• Material provided:
- - - - -

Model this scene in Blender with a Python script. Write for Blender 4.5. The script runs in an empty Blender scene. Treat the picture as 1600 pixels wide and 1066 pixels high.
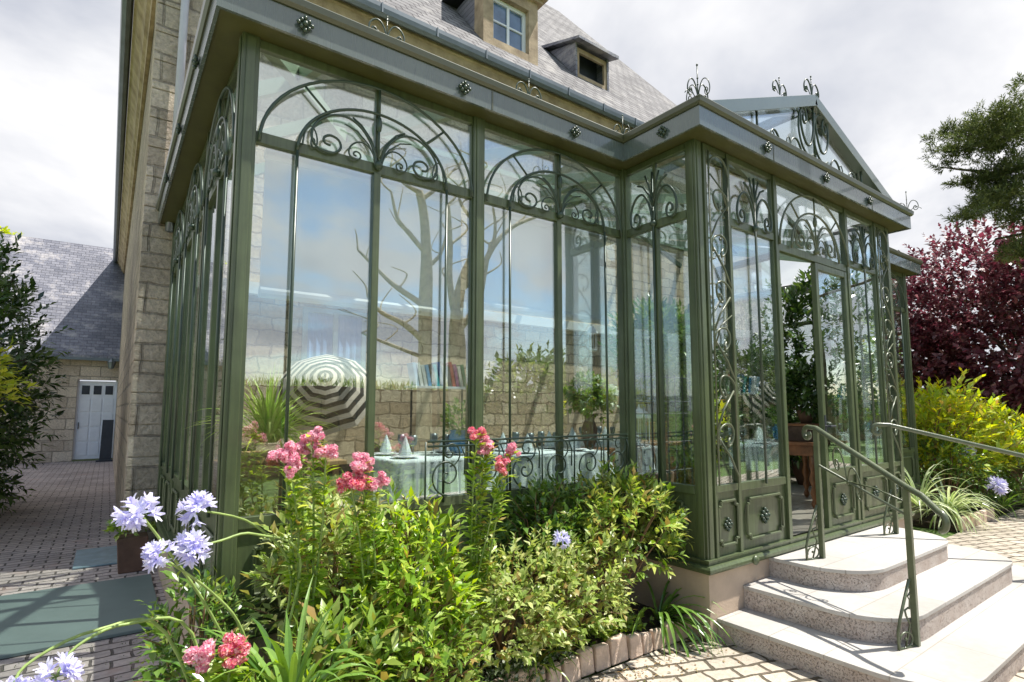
import bpy, math, random
import numpy as np
from mathutils import Vector, Matrix, Quaternion
rnd = random.Random(7)
RS = np.random.RandomState(11)
sc = bpy.context.scene
COL = sc.collection
PI = math.pi
# ------------------------------------------------------------------ camera numbers
F, CX, CY, YAW, PIT, H = 862.8, 800., 556.3, .6291, .0969, 1.6
_fx, _fy = math.sin(YAW), math.cos(YAW); _rx, _ry = _fy, -_fx
_cp, _sp = math.cos(PIT), math.sin(PIT)
def ray(px, py):
    a = (px-CX)/F; b = (CY-py)/F
    d = _cp-b*_sp; z = _sp+b*_cp
    return Vector((a*_rx+d*_fx, a*_ry+d*_fy, z))
def atY(px, py, Y):
    v = ray(px, py); return Vector((0, 0, H))+v*(Y/v.y)
def atX(px, py, X):
    v = ray(px, py); return Vector((0, 0, H))+v*(X/v.x)
def atZ(px, py, Z=0.):
    v = ray(px, py); return Vector((0, 0, H))+v*((Z-H)/v.z)
# ------------------------------------------------------------------ mesh builder
class MB:
    def __init__(s): s.v = []; s.f = []; s.m = []
    def add(s, vs, fs, mi=0):
        b = len(s.v); s.v += [tuple(v) for v in vs]
        for f in fs: s.f.append(tuple(b+i for i in f)); s.m.append(mi)
        return s
    def box(s, a, b, mi=0):
        x0, y0, z0 = a; x1, y1, z1 = b
        return s.add([(x0,y0,z0),(x1,y0,z0),(x1,y1,z0),(x0,y1,z0),(x0,y0,z1),(x1,y0,z1),(x1,y1,z1),(x0,y1,z1)],
              [(0,3,2,1),(4,5,6,7),(0,1,5,4),(1,2,6,5),(2,3,7,6),(3,0,4,7)], mi)
    def boxf(s, fr, u0, u1, v0, v1, w0, w1, mi=0):
        c = [fr(u, v, w) for w in (w0, w1) for (u, v) in ((u0,v0),(u1,v0),(u1,v1),(u0,v1))]
        return s.add(c, [(0,3,2,1),(4,5,6,7),(0,1,5,4),(1,2,6,5),(2,3,7,6),(3,0,4,7)], mi)
    def tube(s, pts, r, n=6, mi=0, cap=True):
        pts = [Vector(p) for p in pts]
        m = len(pts)
        rr = r if isinstance(r, (list, tuple)) else [r]*m
        t0 = (pts[1]-pts[0]).normalized()
        up = Vector((0,0,1)) if abs(t0.z) < .9 else Vector((1,0,0))
        nrm = (up-t0*up.dot(t0)).normalized()
        rings = []
        for i in range(m):
            t = (pts[min(i+1,m-1)]-pts[max(i-1,0)])
            t = t.normalized() if t.length > 1e-9 else t0
            nrm = (nrm-t*nrm.dot(t))
            nrm = nrm.normalized() if nrm.length > 1e-6 else t.orthogonal().normalized()
            b = t.cross(nrm)
            rings.append([pts[i]+(nrm*math.cos(2*PI*k/n)+b*math.sin(2*PI*k/n))*rr[i] for k in range(n)])
        vs = [v for R in rings for v in R]; fs = []
        for i in range(m-1):
            for k in range(n):
                fs.append((i*n+k, i*n+(k+1)%n, (i+1)*n+(k+1)%n, (i+1)*n+k))
        if cap: fs.append(tuple(range(n-1,-1,-1))); fs.append(tuple((m-1)*n+k for k in range(n)))
        return s.add(vs, fs, mi)
    def lathe(s, c, prof, n=16, mi=0, ax=None):
        c = Vector(c); q = Vector((0,0,1)).rotation_difference(Vector(ax).normalized()) if ax is not None else None
        vs = []
        for (r, z) in prof:
            for k in range(n):
                p = Vector((r*math.cos(2*PI*k/n), r*math.sin(2*PI*k/n), z))
                if q: p = q @ p
                vs.append(c+p)
        fs = []
        for i in range(len(prof)-1):
            for k in range(n):
                fs.append((i*n+k, i*n+(k+1)%n, (i+1)*n+(k+1)%n, (i+1)*n+k))
        fs.append(tuple(range(n-1,-1,-1))); fs.append(tuple((len(prof)-1)*n+k for k in range(n)))
        return s.add(vs, fs, mi)
    def prism(s, poly, z0, z1, mi=0):
        n = len(poly)
        vs = [(p[0],p[1],z0) for p in poly]+[(p[0],p[1],z1) for p in poly]
        fs = [tuple(range(n-1,-1,-1)), tuple(range(n,2*n))]+[(i,(i+1)%n,n+(i+1)%n,n+i) for i in range(n)]
        return s.add(vs, fs, mi)
    def ball(s, c, r, n=8, mi=0, sq=(1,1,1)):
        c = Vector(c); vs = []; m = max(4, n//2+1)
        for i in range(m+1):
            a = PI*i/m
            for k in range(n):
                vs.append((c.x+sq[0]*r*math.sin(a)*math.cos(2*PI*k/n), c.y+sq[1]*r*math.sin(a)*math.sin(2*PI*k/n), c.z+sq[2]*r*math.cos(a)))
        fs = [(i*n+k, (i+1)*n+k, (i+1)*n+(k+1)%n, i*n+(k+1)%n) for i in range(m) for k in range(n)]
        return s.add(vs, fs, mi)
def wloc(o):
    l = Vector((0,0,0))
    while o is not None: l += o.location; o = o.parent
    return l
def link(name, me, mats, parent=None, label=None, smooth=False):
    if not isinstance(mats, (list, tuple)): mats = [mats]
    for m in mats: me.materials.append(m)
    o = bpy.data.objects.new(name, me); COL.objects.link(o)
    if parent is not None: o.parent = parent
    if label: o['label'] = label
    if smooth:
        me.polygons.foreach_set('use_smooth', [True]*len(me.polygons))
    return o
def part(name, mb, mats, parent=None, label=None, smooth=False, bevel=0):
    off = wloc(parent) if parent is not None else Vector((0,0,0))
    me = bpy.data.meshes.new(name)
    me.from_pydata([(v[0]-off.x, v[1]-off.y, v[2]-off.z) for v in mb.v], [], mb.f)
    me.polygons.foreach_set('material_index', mb.m)
    me.update()
    o = link(name, me, mats, parent, label, smooth)
    if bevel:
        b = o.modifiers.new('bev', 'BEVEL'); b.width = bevel; b.segments = 2; b.limit_method = 'ANGLE'
    return o
def top(name, label, cat, loc=(0,0,0), group=None):
    o = bpy.data.objects.new(name, None); COL.objects.link(o); o.location = loc
    o.empty_display_size = .1
    return tag(o, label, cat, group)
def tag(o, label, cat, group=None):
    o['label'] = label; o['category'] = cat
    if group: o['group'] = group
    return o
def struct(o, kind='structure', label=None, cat=None):
    o['kind'] = kind
    if label: o['label'] = label
    if cat: o['category'] = cat
    return o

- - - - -

• Aim of the task:
The material above must be printed exactly, with its pictures left out.

• The result:
Model this scene in Blender with a Python script. Write for Blender 4.5. The script runs in an empty Blender scene. Treat the picture as 1600 pixels wide and 1066 pixels high.
import bpy, math, random
import numpy as np
from mathutils import Vector, Matrix, Quaternion
rnd = random.Random(7)
RS = np.random.RandomState(11)
sc = bpy.context.scene
COL = sc.collection
PI = math.pi
# ------------------------------------------------------------------ camera numbers
F, CX, CY, YAW, PIT, H = 862.8, 800., 556.3, .6291, .0969, 1.6
_fx, _fy = math.sin(YAW), math.cos(YAW); _rx, _ry = _fy, -_fx
_cp, _sp = math.cos(PIT), math.sin(PIT)
def ray(px, py):
    a = (px-CX)/F; b = (CY-py)/F
    d = _cp-b*_sp; z = _sp+b*_cp
    return Vector((a*_rx+d*_fx, a*_ry+d*_fy, z))
def atY(px, py, Y):
    v = ray(px, py); return Vector((0, 0, H))+v*(Y/v.y)
def atX(px, py, X):
    v = ray(px, py); return Vector((0, 0, H))+v*(X/v.x)
def atZ(px, py, Z=0.):
    v = ray(px, py); return Vector((0, 0, H))+v*((Z-H)/v.z)
# ------------------------------------------------------------------ mesh builder
class MB:
    def __init__(s): s.v = []; s.f = []; s.m = []
    def add(s, vs, fs, mi=0):
        b = len(s.v); s.v += [tuple(v) for v in vs]
        for f in fs: s.f.append(tuple(b+i for i in f)); s.m.append(mi)
        return s
    def box(s, a, b, mi=0):
        x0, y0, z0 = a; x1, y1, z1 = b
        return s.add([(x0,y0,z0),(x1,y0,z0),(x1,y1,z0),(x0,y1,z0),(x0,y0,z1),(x1,y0,z1),(x1,y1,z1),(x0,y1,z1)],
              [(0,3,2,1),(4,5,6,7),(0,1,5,4),(1,2,6,5),(2,3,7,6),(3,0,4,7)], mi)
    def boxf(s, fr, u0, u1, v0, v1, w0, w1, mi=0):
        c = [fr(u, v, w) for w in (w0, w1) for (u, v) in ((u0,v0),(u1,v0),(u1,v1),(u0,v1))]
        return s.add(c, [(0,3,2,1),(4,5,6,7),(0,1,5,4),(1,2,6,5),(2,3,7,6),(3,0,4,7)], mi)
    def tube(s, pts, r, n=6, mi=0, cap=True):
        pts = [Vector(p) for p in pts]
        m = len(pts)
        rr = r if isinstance(r, (list, tuple)) else [r]*m
        t0 = (pts[1]-pts[0]).normalized()
        up = Vector((0,0,1)) if abs(t0.z) < .9 else Vector((1,0,0))
        nrm = (up-t0*up.dot(t0)).normalized()
        rings = []
        for i in range(m):
            t = (pts[min(i+1,m-1)]-pts[max(i-1,0)])
            t = t.normalized() if t.length > 1e-9 else t0
            nrm = (nrm-t*nrm.dot(t))
            nrm = nrm.normalized() if nrm.length > 1e-6 else t.orthogonal().normalized()
            b = t.cross(nrm)
            rings.append([pts[i]+(nrm*math.cos(2*PI*k/n)+b*math.sin(2*PI*k/n))*rr[i] for k in range(n)])
        vs = [v for R in rings for v in R]; fs = []
        for i in range(m-1):
            for k in range(n):
                fs.append((i*n+k, i*n+(k+1)%n, (i+1)*n+(k+1)%n, (i+1)*n+k))
        if cap: fs.append(tuple(range(n-1,-1,-1))); fs.append(tuple((m-1)*n+k for k in range(n)))
        return s.add(vs, fs, mi)
    def lathe(s, c, prof, n=16, mi=0, ax=None):
        c = Vector(c); q = Vector((0,0,1)).rotation_difference(Vector(ax).normalized()) if ax is not None else None
        vs = []
        for (r, z) in prof:
            for k in range(n):
                p = Vector((r*math.cos(2*PI*k/n), r*math.sin(2*PI*k/n), z))
                if q: p = q @ p
                vs.append(c+p)
        fs = []
        for i in range(len(prof)-1):
            for k in range(n):
                fs.append((i*n+k, i*n+(k+1)%n, (i+1)*n+(k+1)%n, (i+1)*n+k))
        fs.append(tuple(range(n-1,-1,-1))); fs.append(tuple((len(prof)-1)*n+k for k in range(n)))
        return s.add(vs, fs, mi)
    def prism(s, poly, z0, z1, mi=0):
        n = len(poly)
        vs = [(p[0],p[1],z0) for p in poly]+[(p[0],p[1],z1) for p in poly]
        fs = [tuple(range(n-1,-1,-1)), tuple(range(n,2*n))]+[(i,(i+1)%n,n+(i+1)%n,n+i) for i in range(n)]
        return s.add(vs, fs, mi)
    def ball(s, c, r, n=8, mi=0, sq=(1,1,1)):
        c = Vector(c); vs = []; m = max(4, n//2+1)
        for i in range(m+1):
            a = PI*i/m
            for k in range(n):
                vs.append((c.x+sq[0]*r*math.sin(a)*math.cos(2*PI*k/n), c.y+sq[1]*r*math.sin(a)*math.sin(2*PI*k/n), c.z+sq[2]*r*math.cos(a)))
        fs = [(i*n+k, (i+1)*n+k, (i+1)*n+(k+1)%n, i*n+(k+1)%n) for i in range(m) for k in range(n)]
        return s.add(vs, fs, mi)
def wloc(o):
    l = Vector((0,0,0))
    while o is not None: l += o.location; o = o.parent
    return l
def link(name, me, mats, parent=None, label=None, smooth=False):
    if not isinstance(mats, (list, tuple)): mats = [mats]
    for m in mats: me.materials.append(m)
    o = bpy.data.objects.new(name, me); COL.objects.link(o)
    if parent is not None: o.parent = parent
    if label: o['label'] = label
    if smooth:
        me.polygons.foreach_set('use_smooth', [True]*len(me.polygons))
    return o
def part(name, mb, mats, parent=None, label=None, smooth=False, bevel=0):
    off = wloc(parent) if parent is not None else Vector((0,0,0))
    me = bpy.data.meshes.new(name)
    me.from_pydata([(v[0]-off.x, v[1]-off.y, v[2]-off.z) for v in mb.v], [], mb.f)
    me.polygons.foreach_set('material_index', mb.m)
    me.update()
    o = link(name, me, mats, parent, label, smooth)
    if bevel:
        b = o.modifiers.new('bev', 'BEVEL'); b.width = bevel; b.segments = 2; b.limit_method = 'ANGLE'
    return o
def top(name, label, cat, loc=(0,0,0), group=None):
    o = bpy.data.objects.new(name, None); COL.objects.link(o); o.location = loc
    o.empty_display_size = .1
    return tag(o, label, cat, group)
def tag(o, label, cat, group=None):
    o['label'] = label; o['category'] = cat
    if group: o['group'] = group
    return o
def struct(o, kind='structure', label=None, cat=None):
    o['kind'] = kind
    if label: o['label'] = label
    if cat: o['category'] = cat
    return o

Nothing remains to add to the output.